Remember The Canadian Mother’s Book by Helen MacMurchy, MD, from two years ago? I had a yearning for it the other day and dug it out of the bookshelf. Today is election day in Canada. I bring to you more choice selections that you might feel your patriotic spirits rise. (of course non-Canadians may read as well.)
In case you were wondering what one looks like, here is a primer on The Good Baby:
The Good Baby has bright eyes and a contented expression. His skin is red for the first few days and then gradually becomes a clear soft pink colour. He feels “light” and “springy” in your arms. He sleeps peacefully with eyes and mouth closed.
On Saving your Country by Nursing Your Baby:
The Mother is the leader, but the Father, the Doctor, the Nurse, the rest of the family and all of us Canadians must help the Mother to make Maternal Nursing the Canadian Way.
The Doctor, of course, depends on the Nurse to manage the nursing. But the Doctor is responsible for seeing that the Nurse manages it properly and advises the Mother wisely. Nursing by the Mother is the One Best Way to save the life of the Canadian Baby.
When we are done nursing (at 9 months) we wean:
Milk is the indispensable food for children. They cannot do without it. The cow has been well called “the foster mother of the human race,” and she must have green food, fresh air and sun.

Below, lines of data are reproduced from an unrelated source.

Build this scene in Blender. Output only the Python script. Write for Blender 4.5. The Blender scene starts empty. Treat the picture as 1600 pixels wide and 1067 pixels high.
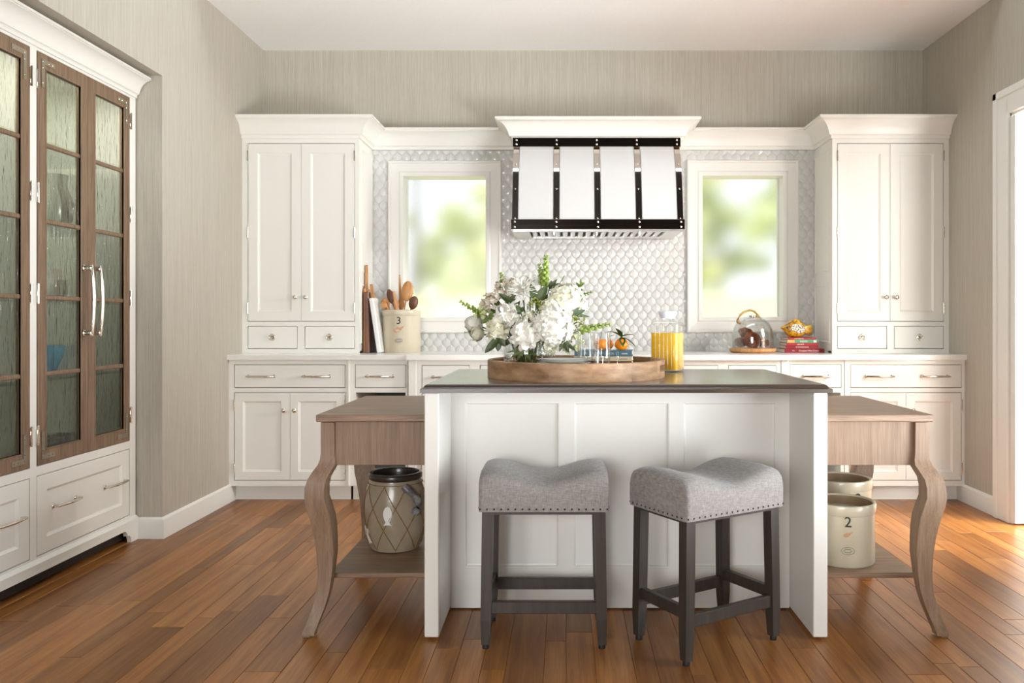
import bpy, bmesh, math, random
from mathutils import Vector, Matrix
random.seed(7)
PI = math.pi
H = 1.147            # camera height
FPX = 1260.0         # focal length in pixels of a 1600 px wide frame
C = bpy.context.scene.collection
scene = bpy.context.scene

# ------------------------------------------------------------------ camera
cam_d = bpy.data.cameras.new('camera'); cam = bpy.data.objects.new('camera', cam_d); C.objects.link(cam)
cam.location = (0, 0, H); cam.rotation_euler = (PI/2, 0, 0)
cam_d.sensor_width = 36.0; cam_d.lens = FPX/1600*36.0
cam_d.shift_x = -82/1600; cam_d.shift_y = -34.5/1600
cam_d.clip_start = 0.05; cam_d.clip_end = 200
scene.camera = cam

# ------------------------------------------------------------------ world, sun, lights, exposure
scene.view_settings.view_transform = 'Standard'
scene.view_settings.look = 'None'
scene.view_settings.gamma = 1.0
scene.view_settings.use_curve_mapping = False
scene.view_settings.exposure = -0.23
w = bpy.data.worlds.new('world'); scene.world = w; w.use_nodes = True
bg = w.node_tree.nodes['Background']; bg.inputs[0].default_value = (0.93, 0.97, 1.0, 1); bg.inputs[1].default_value = 1.6

def sun(loc, rot, e, ang):
    d = bpy.data.lights.new('sun', 'SUN'); d.energy = e; d.angle = ang; d.color = (1, .95, .85)
    o = bpy.data.objects.new('sun', d); C.objects.link(o); o.location = loc; o.rotation_euler = rot
sun((0, 0, 12), (math.radians(48), 0, math.radians(-25)), 5.2, math.radians(3))

def area(name, loc, target, sx, sy, power, col=(1, 1, 1), spread=180):
    d = bpy.data.lights.new(name, 'AREA'); d.shape = 'RECTANGLE'; d.size = sx; d.size_y = sy
    d.energy = power; d.color = col; d.spread = math.radians(spread)
    o = bpy.data.objects.new(name, d); C.objects.link(o); o.location = loc
    o.rotation_euler = (Vector(target) - Vector(loc)).to_track_quat('-Z', 'Y').to_euler()
    return o
DAY = (.91, .962, 1)
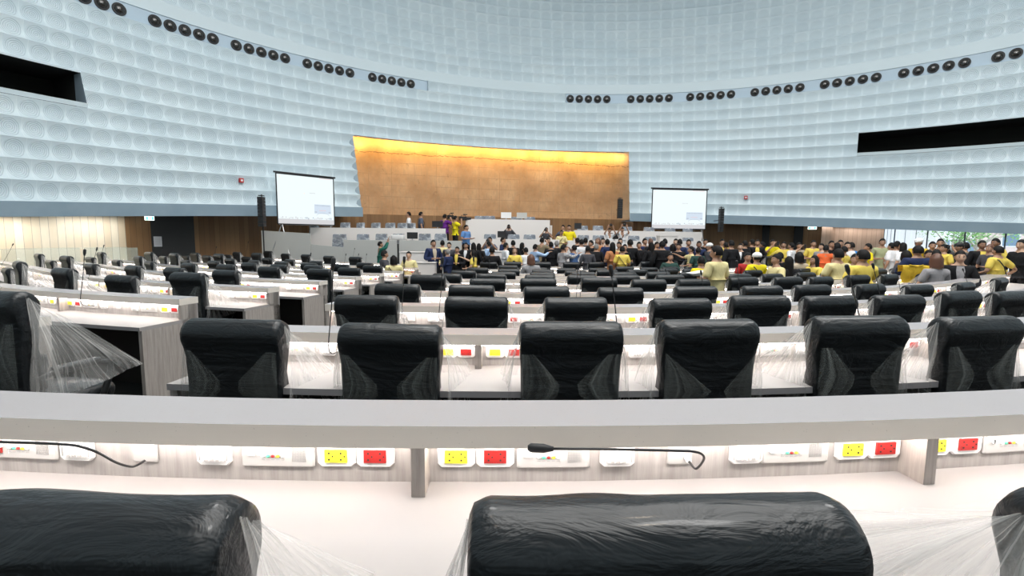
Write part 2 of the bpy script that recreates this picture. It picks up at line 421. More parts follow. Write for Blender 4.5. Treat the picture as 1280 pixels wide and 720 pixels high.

And eventually, we may feed a variety of jellies, including barley jelly:
Soak four tablespoonfuls of well-washed pearl barley in a quart of warm water for an hour. Bring to the boiling-point, and keep almost boiling for three hours. While hot, strain into a freshly-scalded jug. Cover and set in a cool place. Make fresh for use every day.
I guess they didn’t have TV back in the ’20s so what else would you have to do but spend 4 hours of every day making your own barley jelly that your baby would probably spit out all over the floor. Or maybe that’s just my bias talking.
But I think my favourite page is the one containing this vignette entitled: The Golden Opportunity.
At 5:45 am steal to the mother’s door. Is she sleeping? She stirs, she speaks.
“Is that you, nurse? Where is my baby?”
Carry in the little Canadian – looking so sweet – and give him to his mother. This baby is a Canadian boy, but the next will be a Canadian girl and just as welcome. He sleeps on as you lay him in his mother’s arms.
It is well for him. Pre-natal life is behind him and post-natal life, with all its greatness, is before him, and we must do our best for the “infant soldier.” He has helped his mother to fight for her life and his, and now he sleeps.
(The Canadian Mother, of course, does not sleep. She will never sleep again with the responsibility of the Canadian Child’s Upbringing weighing so heavily upon her shoulders.)